## Directions for this task
Render the following material again verbatim, leaving nothing out.

## Provided material
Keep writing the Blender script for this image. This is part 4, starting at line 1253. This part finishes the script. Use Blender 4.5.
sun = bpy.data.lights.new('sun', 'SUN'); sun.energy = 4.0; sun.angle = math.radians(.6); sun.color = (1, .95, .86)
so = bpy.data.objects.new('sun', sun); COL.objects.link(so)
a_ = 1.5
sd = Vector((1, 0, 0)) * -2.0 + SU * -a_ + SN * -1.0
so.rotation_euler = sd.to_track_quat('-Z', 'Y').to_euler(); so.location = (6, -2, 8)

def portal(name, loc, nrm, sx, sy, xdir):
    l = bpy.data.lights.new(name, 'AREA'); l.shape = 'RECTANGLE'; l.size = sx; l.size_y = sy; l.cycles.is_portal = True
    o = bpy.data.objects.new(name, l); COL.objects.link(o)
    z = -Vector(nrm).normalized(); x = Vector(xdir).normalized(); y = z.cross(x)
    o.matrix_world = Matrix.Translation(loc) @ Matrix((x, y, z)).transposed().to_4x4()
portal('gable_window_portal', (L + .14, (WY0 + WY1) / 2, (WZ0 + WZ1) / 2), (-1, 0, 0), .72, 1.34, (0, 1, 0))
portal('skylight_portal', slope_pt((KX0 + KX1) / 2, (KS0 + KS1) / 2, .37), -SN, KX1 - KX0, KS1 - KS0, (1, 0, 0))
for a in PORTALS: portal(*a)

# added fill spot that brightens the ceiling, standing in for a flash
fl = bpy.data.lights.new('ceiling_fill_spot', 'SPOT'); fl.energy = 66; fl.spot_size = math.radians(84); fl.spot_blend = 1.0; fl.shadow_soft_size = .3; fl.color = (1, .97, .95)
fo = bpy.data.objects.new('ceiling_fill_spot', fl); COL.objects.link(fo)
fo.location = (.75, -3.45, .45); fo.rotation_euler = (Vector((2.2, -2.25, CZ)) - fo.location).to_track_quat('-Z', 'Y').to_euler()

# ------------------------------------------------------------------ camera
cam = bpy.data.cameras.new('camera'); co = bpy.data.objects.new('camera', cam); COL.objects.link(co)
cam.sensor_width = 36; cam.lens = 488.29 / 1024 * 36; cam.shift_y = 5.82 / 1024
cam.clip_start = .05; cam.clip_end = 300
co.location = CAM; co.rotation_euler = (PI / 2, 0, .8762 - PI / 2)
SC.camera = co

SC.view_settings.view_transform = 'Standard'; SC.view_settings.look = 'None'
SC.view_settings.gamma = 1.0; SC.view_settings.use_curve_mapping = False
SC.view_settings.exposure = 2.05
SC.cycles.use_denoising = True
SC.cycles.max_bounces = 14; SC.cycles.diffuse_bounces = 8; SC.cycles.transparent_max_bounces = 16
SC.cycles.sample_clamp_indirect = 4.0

## Exercise response
Keep writing the Blender script for this image. This is part 4, starting at line 1253. This part finishes the script. Use Blender 4.5.
sun = bpy.data.lights.new('sun', 'SUN'); sun.energy = 4.0; sun.angle = math.radians(.6); sun.color = (1, .95, .86)
so = bpy.data.objects.new('sun', sun); COL.objects.link(so)
a_ = 1.5
sd = Vector((1, 0, 0)) * -2.0 + SU * -a_ + SN * -1.0
so.rotation_euler = sd.to_track_quat('-Z', 'Y').to_euler(); so.location = (6, -2, 8)

def portal(name, loc, nrm, sx, sy, xdir):
    l = bpy.data.lights.new(name, 'AREA'); l.shape = 'RECTANGLE'; l.size = sx; l.size_y = sy; l.cycles.is_portal = True
    o = bpy.data.objects.new(name, l); COL.objects.link(o)
    z = -Vector(nrm).normalized(); x = Vector(xdir).normalized(); y = z.cross(x)
    o.matrix_world = Matrix.Translation(loc) @ Matrix((x, y, z)).transposed().to_4x4()
portal('gable_window_portal', (L + .14, (WY0 + WY1) / 2, (WZ0 + WZ1) / 2), (-1, 0, 0), .72, 1.34, (0, 1, 0))
portal('skylight_portal', slope_pt((KX0 + KX1) / 2, (KS0 + KS1) / 2, .37), -SN, KX1 - KX0, KS1 - KS0, (1, 0, 0))
for a in PORTALS: portal(*a)

# added fill spot that brightens the ceiling, standing in for a flash
fl = bpy.data.lights.new('ceiling_fill_spot', 'SPOT'); fl.energy = 66; fl.spot_size = math.radians(84); fl.spot_blend = 1.0; fl.shadow_soft_size = .3; fl.color = (1, .97, .95)
fo = bpy.data.objects.new('ceiling_fill_spot', fl); COL.objects.link(fo)
fo.location = (.75, -3.45, .45); fo.rotation_euler = (Vector((2.2, -2.25, CZ)) - fo.location).to_track_quat('-Z', 'Y').to_euler()

# ------------------------------------------------------------------ camera
cam = bpy.data.cameras.new('camera'); co = bpy.data.objects.new('camera', cam); COL.objects.link(co)
cam.sensor_width = 36; cam.lens = 488.29 / 1024 * 36; cam.shift_y = 5.82 / 1024
cam.clip_start = .05; cam.clip_end = 300
co.location = CAM; co.rotation_euler = (PI / 2, 0, .8762 - PI / 2)
SC.camera = co

SC.view_settings.view_transform = 'Standard'; SC.view_settings.look = 'None'
SC.view_settings.gamma = 1.0; SC.view_settings.use_curve_mapping = False
SC.view_settings.exposure = 2.05
SC.cycles.use_denoising = True
SC.cycles.max_bounces = 14; SC.cycles.diffuse_bounces = 8; SC.cycles.transparent_max_bounces = 16
SC.cycles.sample_clamp_indirect = 4.0